## Begin

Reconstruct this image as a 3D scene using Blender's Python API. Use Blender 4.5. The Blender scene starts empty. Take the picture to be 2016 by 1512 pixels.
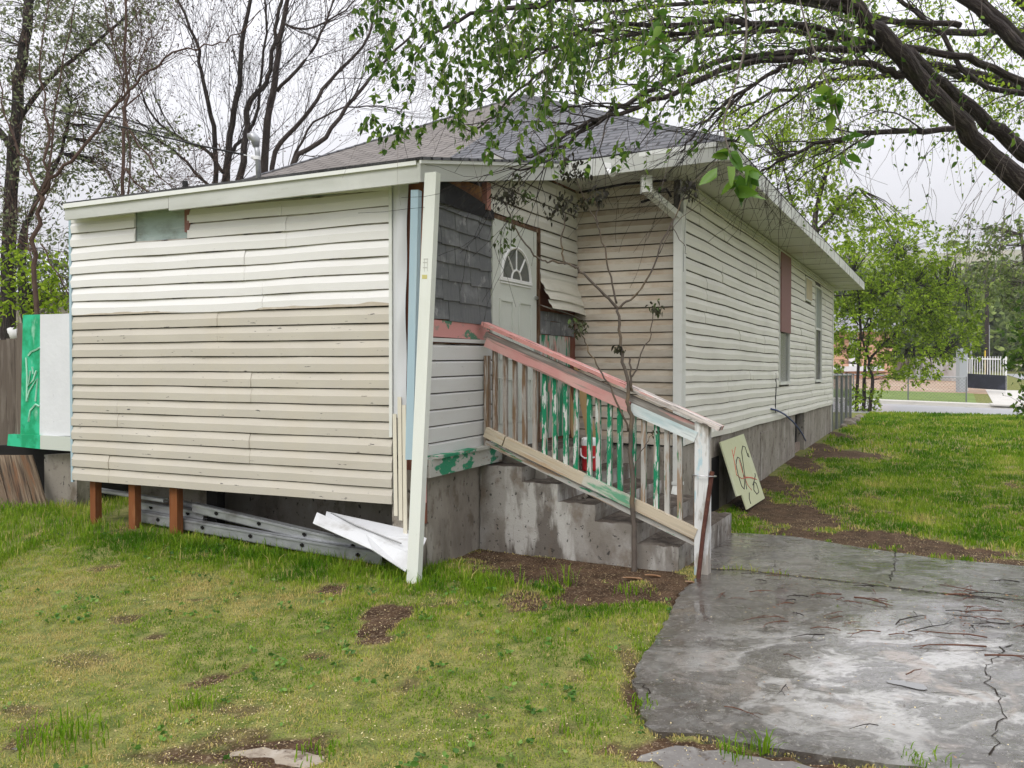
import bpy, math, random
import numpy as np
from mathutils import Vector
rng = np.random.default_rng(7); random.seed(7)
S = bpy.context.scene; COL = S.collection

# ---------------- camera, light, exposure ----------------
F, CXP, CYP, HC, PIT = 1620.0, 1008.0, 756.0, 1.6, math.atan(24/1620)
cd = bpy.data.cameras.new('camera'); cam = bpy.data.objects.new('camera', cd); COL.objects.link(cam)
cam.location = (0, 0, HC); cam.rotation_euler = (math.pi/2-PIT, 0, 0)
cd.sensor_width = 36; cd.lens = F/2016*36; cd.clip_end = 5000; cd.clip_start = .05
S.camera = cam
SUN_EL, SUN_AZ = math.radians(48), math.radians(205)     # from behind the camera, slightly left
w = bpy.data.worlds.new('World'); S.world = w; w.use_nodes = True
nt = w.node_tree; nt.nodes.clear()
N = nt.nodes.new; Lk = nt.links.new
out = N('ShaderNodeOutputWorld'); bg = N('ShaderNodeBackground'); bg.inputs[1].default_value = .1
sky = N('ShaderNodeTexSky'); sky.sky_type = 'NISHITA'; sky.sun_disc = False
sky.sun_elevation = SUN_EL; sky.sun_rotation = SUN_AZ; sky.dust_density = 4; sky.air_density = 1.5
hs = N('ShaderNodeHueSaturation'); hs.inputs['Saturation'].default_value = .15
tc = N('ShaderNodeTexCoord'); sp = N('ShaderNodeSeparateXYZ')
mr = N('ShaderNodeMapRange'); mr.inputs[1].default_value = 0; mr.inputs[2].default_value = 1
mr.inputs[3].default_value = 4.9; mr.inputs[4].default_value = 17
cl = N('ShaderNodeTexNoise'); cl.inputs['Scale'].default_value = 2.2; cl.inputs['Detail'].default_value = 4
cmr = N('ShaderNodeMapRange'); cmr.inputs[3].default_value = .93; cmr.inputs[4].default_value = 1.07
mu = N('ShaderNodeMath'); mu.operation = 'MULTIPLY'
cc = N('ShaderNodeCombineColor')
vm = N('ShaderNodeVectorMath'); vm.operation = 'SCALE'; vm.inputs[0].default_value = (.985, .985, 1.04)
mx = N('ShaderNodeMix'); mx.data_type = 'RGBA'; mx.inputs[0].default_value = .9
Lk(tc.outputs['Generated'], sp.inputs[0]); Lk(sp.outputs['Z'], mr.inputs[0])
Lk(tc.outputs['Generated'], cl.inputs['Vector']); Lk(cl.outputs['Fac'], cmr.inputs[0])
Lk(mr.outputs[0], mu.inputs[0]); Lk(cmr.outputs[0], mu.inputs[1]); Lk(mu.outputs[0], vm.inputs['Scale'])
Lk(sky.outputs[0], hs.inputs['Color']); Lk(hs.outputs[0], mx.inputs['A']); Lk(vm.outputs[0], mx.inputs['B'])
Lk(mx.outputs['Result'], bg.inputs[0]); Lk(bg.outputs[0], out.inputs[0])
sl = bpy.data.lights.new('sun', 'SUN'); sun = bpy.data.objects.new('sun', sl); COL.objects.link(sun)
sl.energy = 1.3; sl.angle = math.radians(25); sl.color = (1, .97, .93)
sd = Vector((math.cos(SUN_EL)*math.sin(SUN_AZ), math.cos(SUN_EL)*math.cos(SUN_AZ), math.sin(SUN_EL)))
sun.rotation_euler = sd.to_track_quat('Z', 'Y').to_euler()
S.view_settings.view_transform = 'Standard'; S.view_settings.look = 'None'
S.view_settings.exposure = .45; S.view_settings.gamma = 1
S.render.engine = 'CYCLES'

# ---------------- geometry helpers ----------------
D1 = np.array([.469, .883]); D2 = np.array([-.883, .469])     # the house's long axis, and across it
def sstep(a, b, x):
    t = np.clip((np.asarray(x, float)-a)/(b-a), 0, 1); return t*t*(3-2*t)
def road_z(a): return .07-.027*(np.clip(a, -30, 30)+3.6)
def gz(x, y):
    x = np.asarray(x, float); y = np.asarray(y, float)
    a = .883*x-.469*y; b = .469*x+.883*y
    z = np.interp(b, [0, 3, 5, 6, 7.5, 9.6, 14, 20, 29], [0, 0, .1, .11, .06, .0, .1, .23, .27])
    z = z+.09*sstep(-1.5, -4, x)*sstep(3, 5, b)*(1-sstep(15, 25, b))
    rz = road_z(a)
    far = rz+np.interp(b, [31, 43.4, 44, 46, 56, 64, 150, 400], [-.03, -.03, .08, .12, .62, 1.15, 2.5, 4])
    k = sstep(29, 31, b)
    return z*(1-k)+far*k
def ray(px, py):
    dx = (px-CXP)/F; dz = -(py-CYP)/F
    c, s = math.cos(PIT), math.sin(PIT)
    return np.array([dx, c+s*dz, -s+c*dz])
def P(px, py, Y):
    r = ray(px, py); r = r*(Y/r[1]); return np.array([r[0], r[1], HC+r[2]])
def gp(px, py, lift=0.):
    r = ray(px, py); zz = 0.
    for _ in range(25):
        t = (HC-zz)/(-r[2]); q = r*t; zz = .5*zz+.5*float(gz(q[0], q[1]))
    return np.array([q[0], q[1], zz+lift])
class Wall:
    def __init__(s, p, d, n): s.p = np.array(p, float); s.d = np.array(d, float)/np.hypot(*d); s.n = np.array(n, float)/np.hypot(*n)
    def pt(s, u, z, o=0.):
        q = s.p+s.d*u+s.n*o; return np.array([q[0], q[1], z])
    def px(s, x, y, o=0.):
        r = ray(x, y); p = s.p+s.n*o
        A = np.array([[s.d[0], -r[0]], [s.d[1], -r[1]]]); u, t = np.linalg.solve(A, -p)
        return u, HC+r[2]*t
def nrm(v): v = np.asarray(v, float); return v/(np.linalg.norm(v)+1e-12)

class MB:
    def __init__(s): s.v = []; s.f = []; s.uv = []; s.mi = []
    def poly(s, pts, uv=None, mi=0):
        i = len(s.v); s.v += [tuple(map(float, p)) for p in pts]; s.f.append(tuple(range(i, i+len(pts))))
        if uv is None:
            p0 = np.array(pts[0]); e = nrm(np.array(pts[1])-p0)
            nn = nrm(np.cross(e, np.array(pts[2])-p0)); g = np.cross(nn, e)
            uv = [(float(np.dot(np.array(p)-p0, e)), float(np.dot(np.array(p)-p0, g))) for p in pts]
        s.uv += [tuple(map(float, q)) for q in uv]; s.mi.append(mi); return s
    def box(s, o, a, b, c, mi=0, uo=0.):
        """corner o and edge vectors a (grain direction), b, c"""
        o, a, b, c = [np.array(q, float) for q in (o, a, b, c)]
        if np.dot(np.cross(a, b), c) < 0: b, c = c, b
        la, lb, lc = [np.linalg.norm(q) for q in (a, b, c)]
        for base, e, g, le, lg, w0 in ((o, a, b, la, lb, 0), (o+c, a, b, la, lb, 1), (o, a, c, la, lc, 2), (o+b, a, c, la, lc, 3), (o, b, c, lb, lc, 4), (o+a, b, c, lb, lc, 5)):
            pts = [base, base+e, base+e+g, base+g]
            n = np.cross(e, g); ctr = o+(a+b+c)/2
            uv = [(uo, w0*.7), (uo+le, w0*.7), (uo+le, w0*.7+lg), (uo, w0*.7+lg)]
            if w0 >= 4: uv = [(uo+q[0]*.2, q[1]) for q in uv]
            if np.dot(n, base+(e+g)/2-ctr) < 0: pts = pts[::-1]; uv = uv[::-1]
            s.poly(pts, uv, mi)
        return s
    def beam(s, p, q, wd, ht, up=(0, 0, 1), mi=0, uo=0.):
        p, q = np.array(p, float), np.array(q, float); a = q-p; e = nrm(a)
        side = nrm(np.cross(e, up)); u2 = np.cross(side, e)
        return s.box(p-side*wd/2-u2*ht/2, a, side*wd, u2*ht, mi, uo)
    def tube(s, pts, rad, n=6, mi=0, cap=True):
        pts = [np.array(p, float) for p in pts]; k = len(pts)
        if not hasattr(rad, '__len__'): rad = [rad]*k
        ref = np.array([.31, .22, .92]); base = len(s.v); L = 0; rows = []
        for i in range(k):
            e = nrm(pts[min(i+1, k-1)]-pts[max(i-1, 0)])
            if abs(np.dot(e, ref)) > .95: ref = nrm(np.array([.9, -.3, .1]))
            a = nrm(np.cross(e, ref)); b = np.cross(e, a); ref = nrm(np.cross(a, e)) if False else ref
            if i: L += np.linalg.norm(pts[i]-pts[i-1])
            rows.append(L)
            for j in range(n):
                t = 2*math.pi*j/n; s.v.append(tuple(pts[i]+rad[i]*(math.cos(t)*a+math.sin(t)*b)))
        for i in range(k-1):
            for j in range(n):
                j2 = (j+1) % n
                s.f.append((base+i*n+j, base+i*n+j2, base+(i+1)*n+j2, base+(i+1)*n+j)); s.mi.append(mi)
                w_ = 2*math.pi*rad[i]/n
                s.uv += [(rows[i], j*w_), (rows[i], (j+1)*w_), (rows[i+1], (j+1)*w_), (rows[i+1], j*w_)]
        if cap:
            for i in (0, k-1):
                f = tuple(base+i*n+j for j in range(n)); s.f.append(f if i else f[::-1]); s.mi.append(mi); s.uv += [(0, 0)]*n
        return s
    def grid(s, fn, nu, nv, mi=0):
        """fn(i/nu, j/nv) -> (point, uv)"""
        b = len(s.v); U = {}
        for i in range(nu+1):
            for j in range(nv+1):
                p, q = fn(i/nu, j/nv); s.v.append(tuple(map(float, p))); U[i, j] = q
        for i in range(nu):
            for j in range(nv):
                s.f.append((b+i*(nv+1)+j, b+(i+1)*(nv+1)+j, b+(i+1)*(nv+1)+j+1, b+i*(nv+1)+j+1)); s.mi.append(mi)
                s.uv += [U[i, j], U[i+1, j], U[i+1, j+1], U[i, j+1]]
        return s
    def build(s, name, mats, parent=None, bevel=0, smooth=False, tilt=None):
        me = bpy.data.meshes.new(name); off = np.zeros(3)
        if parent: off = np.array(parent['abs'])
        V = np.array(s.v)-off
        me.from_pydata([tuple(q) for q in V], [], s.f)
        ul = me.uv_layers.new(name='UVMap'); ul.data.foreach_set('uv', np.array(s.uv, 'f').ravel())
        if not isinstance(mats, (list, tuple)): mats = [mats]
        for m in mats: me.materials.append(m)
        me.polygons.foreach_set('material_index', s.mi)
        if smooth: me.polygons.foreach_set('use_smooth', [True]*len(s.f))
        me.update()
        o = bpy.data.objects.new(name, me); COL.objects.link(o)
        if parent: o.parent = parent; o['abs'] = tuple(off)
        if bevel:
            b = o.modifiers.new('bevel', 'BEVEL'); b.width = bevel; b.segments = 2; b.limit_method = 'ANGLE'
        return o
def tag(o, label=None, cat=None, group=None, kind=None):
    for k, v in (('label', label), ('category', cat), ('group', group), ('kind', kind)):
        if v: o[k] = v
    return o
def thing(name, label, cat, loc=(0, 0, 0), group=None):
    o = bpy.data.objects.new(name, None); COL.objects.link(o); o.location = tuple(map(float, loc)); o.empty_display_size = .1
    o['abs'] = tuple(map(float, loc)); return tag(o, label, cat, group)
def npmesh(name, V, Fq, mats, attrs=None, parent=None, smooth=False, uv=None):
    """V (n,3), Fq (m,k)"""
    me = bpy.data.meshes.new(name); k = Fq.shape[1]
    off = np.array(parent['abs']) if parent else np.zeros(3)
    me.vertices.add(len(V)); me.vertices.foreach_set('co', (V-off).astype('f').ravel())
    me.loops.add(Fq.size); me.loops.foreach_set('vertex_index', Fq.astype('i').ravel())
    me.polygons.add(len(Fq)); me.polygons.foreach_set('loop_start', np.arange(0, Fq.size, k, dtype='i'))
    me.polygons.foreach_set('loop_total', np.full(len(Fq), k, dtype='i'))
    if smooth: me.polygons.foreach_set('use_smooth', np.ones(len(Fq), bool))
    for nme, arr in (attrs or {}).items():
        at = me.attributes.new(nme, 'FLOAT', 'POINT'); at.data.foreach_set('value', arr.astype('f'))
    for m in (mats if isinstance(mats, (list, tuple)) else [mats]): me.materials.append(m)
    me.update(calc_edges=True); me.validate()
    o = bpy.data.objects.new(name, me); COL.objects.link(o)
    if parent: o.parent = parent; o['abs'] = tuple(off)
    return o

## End

EXERCISE
Every line from the start of the listing above through the line with "S = bpy.context.scene; COL = S.collection" should be repeated exactly; skip the pictures and add nothing else.

EXERCISE SOLUTION
Reconstruct this image as a 3D scene using Blender's Python API. Use Blender 4.5. The Blender scene starts empty. Take the picture to be 2016 by 1512 pixels.
import bpy, math, random
import numpy as np
from mathutils import Vector
rng = np.random.default_rng(7); random.seed(7)
S = bpy.context.scene; COL = S.collection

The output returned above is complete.